Seus filmes são sempre ligados à memória, a imagens de arquivo e à documentação e registro de determinadas histórias e pessoas. O que te atrai nesse tipo de cinema?
Temos o estigma de sermos um país sem memória, e não é que o Brasil não tenha memória, mas fica mais fácil manipular, para fins políticos, a população que não tem memória. Acho que temos de buscar isso no cinema, porque cinema é memória, inclusive o ficcional. É a linguagem mais próxima do sonho, e sonhos são fragmentos de memória. Acho importante trazermos luz à nossa própria história, até para a própria autoestima da população, para ela se ver ali. O Praia da Saudade também é sobre a memória: fala sobre ecologia, desequilíbrio ambiental, desmatamento, extermínio da população indígena, e tudo isso está tanto no presente quanto no passado. Da mesma forma, O Desmonte do Monte está até mais atual hoje do que quando foi lançado, e A Mulher da Luz Própria também fala da mulher de hoje, que é anulada no trabalho, como mulher, mãe, figura pública, que passa por dificuldades e as supera. Meu cinema busca o passado para falar do presente e do futuro.
Que conselho você daria para as mulheres que querem trabalhar no cinema?

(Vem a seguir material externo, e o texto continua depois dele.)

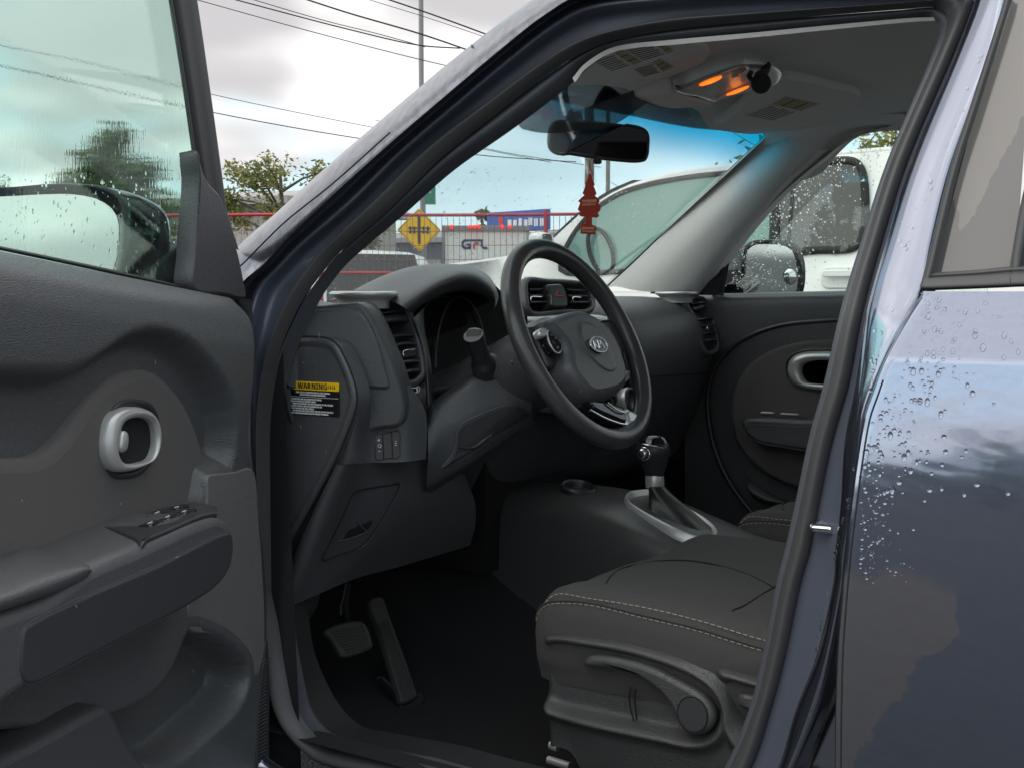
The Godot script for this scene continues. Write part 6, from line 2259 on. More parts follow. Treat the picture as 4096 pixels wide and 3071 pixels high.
func floor_and_pedals():
	var s := st()
	var rails := []
	for q in [[-1.62, 0.62], [-1.52, 0.50], [-1.42, 0.42], [-1.30, 0.385], [-1.1, 0.37], [-0.8, 0.365], [-0.3, 0.37], [0.5, 0.38]]:
		var r := PackedVector3Array()
		for z in [[-1.262, 0.462], [-1.30, 0.462], [-1.325, 0.45], [-1.35, 0.40], [-1.42, 0.372], [-1.6, 0.366], [-1.8, 0.372], [-1.90, 0.40], [-1.94, 0.50], [-1.96, 0.62]]:
			r.append(Vector3(q[0], z[1] + (q[1] - 0.365) * (1.0 if z[1] < 0.43 else 0.35), z[0]))
		rails.append(spline(r, 50))
	grid(s, crossed(rails, 5))
	obj("floor_carpet", s, M.carpet, car)
	s = st()
	grid(s, [PackedVector3Array([Vector3(-1.6, 0.3, -1.25), Vector3(-1.6, 0.3, -2.75)]), PackedVector3Array([Vector3(-1.62, 1.02, -1.25), Vector3(-1.62, 1.02, -2.75)])])
	grid(s, [PackedVector3Array([Vector3(-1.7, 0.33, -1.9), Vector3(0.6, 0.33, -1.9)]), PackedVector3Array([Vector3(-1.7, 0.33, -2.8), Vector3(0.6, 0.33, -2.8)])])
	grid(s, [PackedVector3Array([Vector3(-1.7, 0.40, -1.275), Vector3(-1.16, 0.40, -1.275)]), PackedVector3Array([Vector3(-1.7, 1.03, -1.29), Vector3(-1.20, 1.03, -1.29)])])
	block(s, Vector3(-1.76, 0.3, -2.83), Vector3(-1.31, 1.03, -2.79))
	obj("bulkhead", s, M.void_black, car)
	# kick panel
	s = st()
	skin(s, [zr([1120, 2430, 1120, 2500, 1135, 2580, 1150, 2620], -1.315), zr([1150, 2440, 1160, 2500, 1165, 2560, 1180, 2600], -1.33), zr([1280, 2370, 1270, 2420, 1240, 2470, 1200, 2520], -1.40)], 20, 3)
	obj("kick_panel", s, M.dull_black, car)
	# brake
	s = st()
	var bp := Vector3(-1.29, 0.51, -1.55)
	var bn := Vector3(0.86, 0.45, 0.24).normalized()
	var br := spline(plane_rail([1300, 2525, 1340, 2498, 1445, 2482, 1470, 2500, 1490, 2555, 1494, 2585, 1470, 2602, 1380, 2628, 1366, 2622, 1330, 2560], bp, bn), 50, true)
	plate(s, br, bn, [[0.002, -0.014], [0.0, -0.004], [0.002, -0.001], [0.004, 0.0]])
	var brake := obj("brake_pedal", s, M.pedal_rubber, car)
	s = st()
	for k in 9:
		var f := k / 8.0
		bar(s, onp(lerpf(1325, 1385, f), lerpf(2527, 2610, f), bp + bn * 0.0012, bn), onp(lerpf(1450, 1478, f), lerpf(2500, 2584, f), bp + bn * 0.0012, bn), 0.0014, 4)
	obj("pedal_ribs", s, M.pedal_rubber, brake)
	s = st()
	tube(s, spline(PackedVector3Array([onp(1400, 2530, bp - bn * 0.02, bn), onp(1375, 2440, bp - bn * 0.08, bn), onp(1385, 2330, bp - bn * 0.10, bn)]), 12), 0.008, 8)
	obj("pedal_arm", s, M.dull_black, brake)
	s = st()
	tube(s, spline(zr([1382, 2330, 1372, 2390, 1362, 2420, 1362, 2460], -1.60), 14), 0.0018, 6)
	obj("cable_sleeve", s, M.rubber_lip, car)
	# accelerator, hinged on the floor
	s = st()
	var gp := Vector3(-1.29, 0.45, -1.66)
	var gn := Vector3(0.80, 0.55, 0.20).normalized()
	plate(s, spline(plane_rail([1480, 2400, 1530, 2386, 1556, 2450, 1600, 2570, 1640, 2680, 1666, 2760, 1672, 2780, 1610, 2810, 1595, 2770, 1560, 2650, 1520, 2520], gp, gn), 70, true), gn, [[0.0, -0.014], [0.0, -0.003], [0.0015, -0.0008], [0.003, 0.0]])
	var acc := obj("accelerator_pedal", s, M.pedal_rubber, car)
	s = st()
	for k in 5:
		var dx := 9.0 * k
		bar(s, onp(1512 + dx, 2492 - k * 3, gp + gn * 0.0012, gn), onp(1612 + dx, 2752 - k * 4, gp + gn * 0.0012, gn), 0.0016, 4)
	obj("pedal_ribs", s, M.pedal_rubber, acc)
	s = st()
	slab(s, spline(plane_rail([1520, 2700, 1560, 2740, 1600, 2800, 1606, 2850, 1700, 2800, 1690, 2770, 1680, 2760, 1620, 2780], gp - gn * 0.012, gn), 40, true), gn, 0.02, 0.003)
	obj("pedal_foot", s, M.dull_black, acc)
	# crumbs on the carpet
	s = st()
	for q in [[1360, 2892, 0.004], [1548, 2944, 0.005], [1578, 2958, 0.003], [1636, 2890, 0.003], [1612, 2976, 0.003], [1758, 2196, 0.003]]:
		var c := aty(q[0], q[1], 0.371)
		box(s, c, Vector3(q[2], 0.0016, 0.002), Basis(Vector3.UP, q[0]))
	tag(lone("carpet_crumbs", s, M.thread, "tiny pale crumbs scattered on the black floor carpet", "crumbs", "", "stuff"), "")

func front_body():
	var s := st()
	var rr := []
	for q in [[-1.50, 1.015], [-1.60, 1.0], [-1.85, 0.965], [-2.1, 0.92], [-2.3, 0.85], [-2.42, 0.72], [-2.46, 0.45]]:
		var row := PackedVector3Array()
		for k in [[-1.17, -0.62], [-1.165, -0.35], [-1.18, -0.10], [-1.26, -0.01], [-1.6, 0.02], [-2.05, 0.03], [-2.5, 0.02], [-2.84, -0.01], [-2.92, -0.10], [-2.935, -0.35], [-2.93, -0.62]]:
			row.append(Vector3(q[0], maxf(q[1] + k[1] * (1.0 if q[1] > 0.9 else 0.8), 0.32), k[0]))
		rr.append(spline(row, 50))
	grid(s, crossed(rr, 4))
	obj("front_body", s, M.navy_paint, car)
	for z in [-1.26, -2.84]:
		for x in [-2.0, 0.62]:
			s = st()
			lathe(s, Vector3(x, 0.33, z), Vector3(0, 0, 1), [[0.0, 0.10], [0.2, 0.115], [0.31, 0.11], [0.33, 0.07], [0.33, -0.07], [0.3, -0.11], [0.0, -0.11]], 28)
			obj("wheel", s, M.tyre, car)

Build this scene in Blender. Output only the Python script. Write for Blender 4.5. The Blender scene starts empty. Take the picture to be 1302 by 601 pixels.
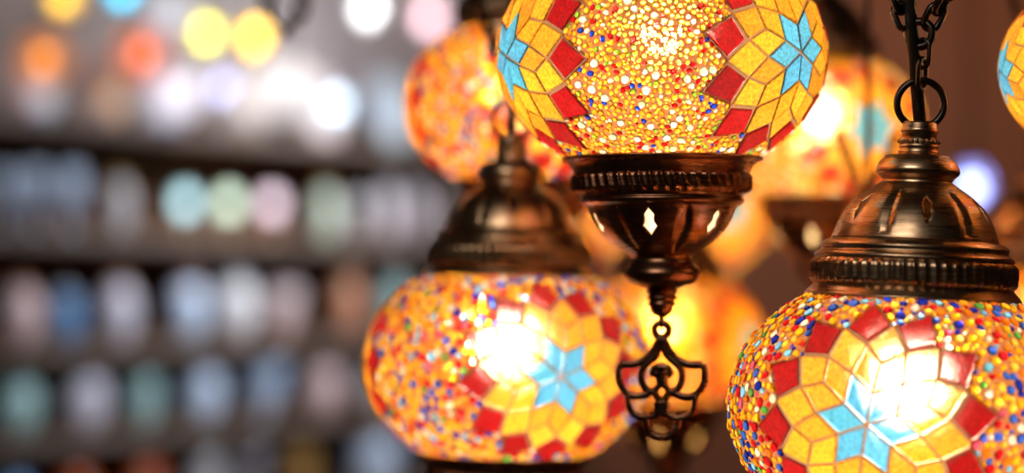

Primeiro, buscar o conhecimento, tanto técnico quanto acadêmico. O estudo é primordial para a gente se desenvolver. Depois, é preciso seguir naquela linha “não sabendo que era impossível, foi lá e fez”. A gente não tem de ficar ouvindo as pessoas que nos dizem que não vamos conseguir e que o cinema é algo inalcançável. Não é. Principalmente agora, com a revolução digital, é possível fazer filme com poucos recursos, poucos equipamentos e equipes reduzidas, dominar as ferramentas de fotografia, edição…Fazer cinema é possível e acho que o espaço das mulheres ainda vai crescer muito.
Luísa Pécora é jornalista e criadora do Mulher no Cinema.